BEGIN

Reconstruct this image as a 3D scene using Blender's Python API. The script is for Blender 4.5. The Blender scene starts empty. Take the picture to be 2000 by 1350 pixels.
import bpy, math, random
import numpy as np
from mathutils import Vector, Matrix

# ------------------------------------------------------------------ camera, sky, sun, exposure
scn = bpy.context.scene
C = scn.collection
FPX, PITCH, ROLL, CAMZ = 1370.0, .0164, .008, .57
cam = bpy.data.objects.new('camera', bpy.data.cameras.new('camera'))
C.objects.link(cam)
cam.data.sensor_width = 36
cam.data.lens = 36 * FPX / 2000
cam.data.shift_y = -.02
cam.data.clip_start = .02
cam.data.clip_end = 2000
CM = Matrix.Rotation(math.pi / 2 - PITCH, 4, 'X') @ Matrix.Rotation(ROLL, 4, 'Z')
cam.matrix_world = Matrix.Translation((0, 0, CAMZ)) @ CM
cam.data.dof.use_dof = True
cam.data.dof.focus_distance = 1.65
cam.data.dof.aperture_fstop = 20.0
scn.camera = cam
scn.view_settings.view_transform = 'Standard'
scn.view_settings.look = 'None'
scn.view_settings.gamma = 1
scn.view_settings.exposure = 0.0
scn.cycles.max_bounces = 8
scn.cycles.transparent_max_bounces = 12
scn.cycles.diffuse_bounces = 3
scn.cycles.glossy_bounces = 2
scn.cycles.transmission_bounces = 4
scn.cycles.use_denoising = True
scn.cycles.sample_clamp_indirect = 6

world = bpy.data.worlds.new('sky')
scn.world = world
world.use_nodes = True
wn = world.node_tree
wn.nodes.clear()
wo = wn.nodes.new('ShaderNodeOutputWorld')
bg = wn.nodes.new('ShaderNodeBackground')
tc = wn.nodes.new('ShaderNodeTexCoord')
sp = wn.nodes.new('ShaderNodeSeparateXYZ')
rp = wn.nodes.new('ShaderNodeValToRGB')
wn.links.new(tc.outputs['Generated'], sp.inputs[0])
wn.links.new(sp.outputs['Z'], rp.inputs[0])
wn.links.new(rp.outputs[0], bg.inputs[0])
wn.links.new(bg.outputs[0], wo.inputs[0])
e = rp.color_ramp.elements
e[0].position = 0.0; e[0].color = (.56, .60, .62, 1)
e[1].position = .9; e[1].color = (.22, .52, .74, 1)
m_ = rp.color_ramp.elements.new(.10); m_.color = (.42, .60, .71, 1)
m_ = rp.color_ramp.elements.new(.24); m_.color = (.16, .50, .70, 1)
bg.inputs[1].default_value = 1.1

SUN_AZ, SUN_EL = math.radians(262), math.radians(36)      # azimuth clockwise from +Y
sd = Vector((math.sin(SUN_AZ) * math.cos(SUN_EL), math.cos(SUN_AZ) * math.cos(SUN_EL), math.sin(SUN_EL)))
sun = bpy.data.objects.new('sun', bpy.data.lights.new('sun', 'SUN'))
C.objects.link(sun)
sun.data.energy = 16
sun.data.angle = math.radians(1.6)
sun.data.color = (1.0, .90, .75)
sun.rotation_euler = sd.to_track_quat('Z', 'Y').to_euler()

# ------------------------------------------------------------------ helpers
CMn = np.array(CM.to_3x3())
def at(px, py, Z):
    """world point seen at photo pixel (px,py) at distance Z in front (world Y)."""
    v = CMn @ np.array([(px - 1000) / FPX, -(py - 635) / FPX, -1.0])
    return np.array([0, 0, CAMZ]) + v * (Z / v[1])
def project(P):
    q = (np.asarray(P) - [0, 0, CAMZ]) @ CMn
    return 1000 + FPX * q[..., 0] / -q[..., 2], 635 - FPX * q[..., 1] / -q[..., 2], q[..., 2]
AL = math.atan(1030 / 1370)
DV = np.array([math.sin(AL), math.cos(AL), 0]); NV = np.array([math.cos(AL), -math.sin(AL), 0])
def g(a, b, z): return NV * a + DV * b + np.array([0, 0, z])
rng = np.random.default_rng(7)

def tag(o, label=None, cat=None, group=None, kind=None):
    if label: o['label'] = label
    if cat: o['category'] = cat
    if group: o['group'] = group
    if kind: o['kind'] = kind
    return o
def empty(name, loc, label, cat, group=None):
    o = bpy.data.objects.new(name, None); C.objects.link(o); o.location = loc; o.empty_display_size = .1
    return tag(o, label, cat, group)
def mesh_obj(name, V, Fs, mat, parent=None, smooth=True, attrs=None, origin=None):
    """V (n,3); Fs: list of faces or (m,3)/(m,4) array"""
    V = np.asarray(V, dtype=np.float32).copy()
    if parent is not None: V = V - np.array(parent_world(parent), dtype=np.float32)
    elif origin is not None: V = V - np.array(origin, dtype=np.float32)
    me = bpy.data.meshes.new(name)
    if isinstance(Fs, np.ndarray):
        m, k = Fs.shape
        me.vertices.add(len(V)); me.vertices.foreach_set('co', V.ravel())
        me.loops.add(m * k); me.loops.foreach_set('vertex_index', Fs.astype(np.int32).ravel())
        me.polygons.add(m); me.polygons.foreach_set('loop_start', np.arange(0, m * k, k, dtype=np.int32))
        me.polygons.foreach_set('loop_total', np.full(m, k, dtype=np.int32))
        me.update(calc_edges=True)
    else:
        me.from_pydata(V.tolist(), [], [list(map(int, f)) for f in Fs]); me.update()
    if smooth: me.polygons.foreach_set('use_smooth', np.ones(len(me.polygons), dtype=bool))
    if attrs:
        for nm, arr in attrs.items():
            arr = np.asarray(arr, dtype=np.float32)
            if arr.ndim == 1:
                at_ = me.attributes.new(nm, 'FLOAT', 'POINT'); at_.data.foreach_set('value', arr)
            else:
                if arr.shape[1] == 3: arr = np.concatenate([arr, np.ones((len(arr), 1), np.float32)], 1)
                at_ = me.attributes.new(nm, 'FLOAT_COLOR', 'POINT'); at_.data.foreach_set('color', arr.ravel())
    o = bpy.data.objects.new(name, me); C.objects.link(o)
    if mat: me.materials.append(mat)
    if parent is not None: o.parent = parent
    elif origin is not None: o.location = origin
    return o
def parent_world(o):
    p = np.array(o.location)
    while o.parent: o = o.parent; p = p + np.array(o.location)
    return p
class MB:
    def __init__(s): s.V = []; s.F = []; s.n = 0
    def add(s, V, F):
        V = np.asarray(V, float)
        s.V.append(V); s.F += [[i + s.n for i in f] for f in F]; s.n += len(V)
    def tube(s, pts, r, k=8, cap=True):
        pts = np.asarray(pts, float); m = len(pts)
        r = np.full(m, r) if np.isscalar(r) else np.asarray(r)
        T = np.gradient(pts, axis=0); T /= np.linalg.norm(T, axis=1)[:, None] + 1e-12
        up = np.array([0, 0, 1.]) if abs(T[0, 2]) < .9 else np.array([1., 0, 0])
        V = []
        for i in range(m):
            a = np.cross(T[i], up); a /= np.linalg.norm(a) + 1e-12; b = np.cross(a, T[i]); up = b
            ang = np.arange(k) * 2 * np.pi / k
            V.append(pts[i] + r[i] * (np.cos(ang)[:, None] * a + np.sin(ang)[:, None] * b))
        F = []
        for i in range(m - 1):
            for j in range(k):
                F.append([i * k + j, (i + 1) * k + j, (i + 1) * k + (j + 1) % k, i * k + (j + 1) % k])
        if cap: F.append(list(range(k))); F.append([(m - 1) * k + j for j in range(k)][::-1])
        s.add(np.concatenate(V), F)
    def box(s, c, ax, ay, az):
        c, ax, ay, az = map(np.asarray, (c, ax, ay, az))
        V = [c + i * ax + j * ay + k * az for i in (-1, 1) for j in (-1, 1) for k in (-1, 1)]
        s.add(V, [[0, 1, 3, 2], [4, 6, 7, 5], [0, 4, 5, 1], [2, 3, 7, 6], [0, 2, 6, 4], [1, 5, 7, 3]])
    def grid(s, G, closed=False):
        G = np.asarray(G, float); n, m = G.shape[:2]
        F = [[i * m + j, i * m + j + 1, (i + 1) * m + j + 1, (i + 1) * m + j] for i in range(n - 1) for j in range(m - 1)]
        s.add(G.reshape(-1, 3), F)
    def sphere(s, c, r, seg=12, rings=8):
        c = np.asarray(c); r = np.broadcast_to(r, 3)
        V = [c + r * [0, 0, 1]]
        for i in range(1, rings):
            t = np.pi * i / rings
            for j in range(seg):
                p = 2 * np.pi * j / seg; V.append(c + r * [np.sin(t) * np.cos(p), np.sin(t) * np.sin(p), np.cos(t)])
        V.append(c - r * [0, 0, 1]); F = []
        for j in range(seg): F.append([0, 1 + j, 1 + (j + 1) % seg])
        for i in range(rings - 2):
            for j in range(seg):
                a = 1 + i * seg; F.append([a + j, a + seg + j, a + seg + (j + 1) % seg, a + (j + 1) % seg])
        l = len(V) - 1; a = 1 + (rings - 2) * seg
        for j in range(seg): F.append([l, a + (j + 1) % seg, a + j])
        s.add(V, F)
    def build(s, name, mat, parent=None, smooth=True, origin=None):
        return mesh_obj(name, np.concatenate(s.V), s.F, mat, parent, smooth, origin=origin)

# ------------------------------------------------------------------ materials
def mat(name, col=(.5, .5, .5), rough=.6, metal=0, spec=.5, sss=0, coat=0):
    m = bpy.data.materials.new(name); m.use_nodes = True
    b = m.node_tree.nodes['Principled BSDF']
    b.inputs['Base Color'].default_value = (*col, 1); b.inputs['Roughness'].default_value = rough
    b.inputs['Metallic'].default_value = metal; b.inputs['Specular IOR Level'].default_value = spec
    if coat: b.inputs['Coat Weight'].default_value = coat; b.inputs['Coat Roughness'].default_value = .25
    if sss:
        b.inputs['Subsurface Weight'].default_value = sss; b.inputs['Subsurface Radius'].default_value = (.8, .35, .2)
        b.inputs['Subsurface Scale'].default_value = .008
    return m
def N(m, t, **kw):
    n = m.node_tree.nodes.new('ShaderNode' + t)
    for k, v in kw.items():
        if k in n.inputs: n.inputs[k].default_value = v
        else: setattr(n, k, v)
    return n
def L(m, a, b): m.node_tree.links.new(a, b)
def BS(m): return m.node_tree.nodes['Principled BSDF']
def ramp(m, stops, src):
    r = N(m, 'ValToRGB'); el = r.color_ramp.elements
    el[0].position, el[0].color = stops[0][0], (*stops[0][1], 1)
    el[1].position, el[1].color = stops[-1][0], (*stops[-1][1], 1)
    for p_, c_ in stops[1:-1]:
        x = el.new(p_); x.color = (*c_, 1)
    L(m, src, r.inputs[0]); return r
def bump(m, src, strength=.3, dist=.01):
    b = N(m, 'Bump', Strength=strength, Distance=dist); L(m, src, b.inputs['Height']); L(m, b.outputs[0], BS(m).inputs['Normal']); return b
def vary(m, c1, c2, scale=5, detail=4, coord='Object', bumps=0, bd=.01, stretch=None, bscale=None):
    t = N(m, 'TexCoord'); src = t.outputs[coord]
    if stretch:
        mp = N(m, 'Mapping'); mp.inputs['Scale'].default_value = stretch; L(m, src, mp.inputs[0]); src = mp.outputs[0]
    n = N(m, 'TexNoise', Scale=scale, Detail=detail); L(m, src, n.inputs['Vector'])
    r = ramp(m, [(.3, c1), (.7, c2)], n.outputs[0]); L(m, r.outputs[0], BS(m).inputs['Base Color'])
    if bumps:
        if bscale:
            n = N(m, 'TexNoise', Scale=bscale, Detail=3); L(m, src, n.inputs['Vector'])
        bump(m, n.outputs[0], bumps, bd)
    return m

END

▸ **Your instructions**: Return only the lines spanning from the first line of the material through the line with "bg.inputs[1].default_value = 1.1", copied exactly, both ends kept.

▸ **Problem solution**:
Reconstruct this image as a 3D scene using Blender's Python API. The script is for Blender 4.5. The Blender scene starts empty. Take the picture to be 2000 by 1350 pixels.
import bpy, math, random
import numpy as np
from mathutils import Vector, Matrix

# ------------------------------------------------------------------ camera, sky, sun, exposure
scn = bpy.context.scene
C = scn.collection
FPX, PITCH, ROLL, CAMZ = 1370.0, .0164, .008, .57
cam = bpy.data.objects.new('camera', bpy.data.cameras.new('camera'))
C.objects.link(cam)
cam.data.sensor_width = 36
cam.data.lens = 36 * FPX / 2000
cam.data.shift_y = -.02
cam.data.clip_start = .02
cam.data.clip_end = 2000
CM = Matrix.Rotation(math.pi / 2 - PITCH, 4, 'X') @ Matrix.Rotation(ROLL, 4, 'Z')
cam.matrix_world = Matrix.Translation((0, 0, CAMZ)) @ CM
cam.data.dof.use_dof = True
cam.data.dof.focus_distance = 1.65
cam.data.dof.aperture_fstop = 20.0
scn.camera = cam
scn.view_settings.view_transform = 'Standard'
scn.view_settings.look = 'None'
scn.view_settings.gamma = 1
scn.view_settings.exposure = 0.0
scn.cycles.max_bounces = 8
scn.cycles.transparent_max_bounces = 12
scn.cycles.diffuse_bounces = 3
scn.cycles.glossy_bounces = 2
scn.cycles.transmission_bounces = 4
scn.cycles.use_denoising = True
scn.cycles.sample_clamp_indirect = 6

world = bpy.data.worlds.new('sky')
scn.world = world
world.use_nodes = True
wn = world.node_tree
wn.nodes.clear()
wo = wn.nodes.new('ShaderNodeOutputWorld')
bg = wn.nodes.new('ShaderNodeBackground')
tc = wn.nodes.new('ShaderNodeTexCoord')
sp = wn.nodes.new('ShaderNodeSeparateXYZ')
rp = wn.nodes.new('ShaderNodeValToRGB')
wn.links.new(tc.outputs['Generated'], sp.inputs[0])
wn.links.new(sp.outputs['Z'], rp.inputs[0])
wn.links.new(rp.outputs[0], bg.inputs[0])
wn.links.new(bg.outputs[0], wo.inputs[0])
e = rp.color_ramp.elements
e[0].position = 0.0; e[0].color = (.56, .60, .62, 1)
e[1].position = .9; e[1].color = (.22, .52, .74, 1)
m_ = rp.color_ramp.elements.new(.10); m_.color = (.42, .60, .71, 1)
m_ = rp.color_ramp.elements.new(.24); m_.color = (.16, .50, .70, 1)
bg.inputs[1].default_value = 1.1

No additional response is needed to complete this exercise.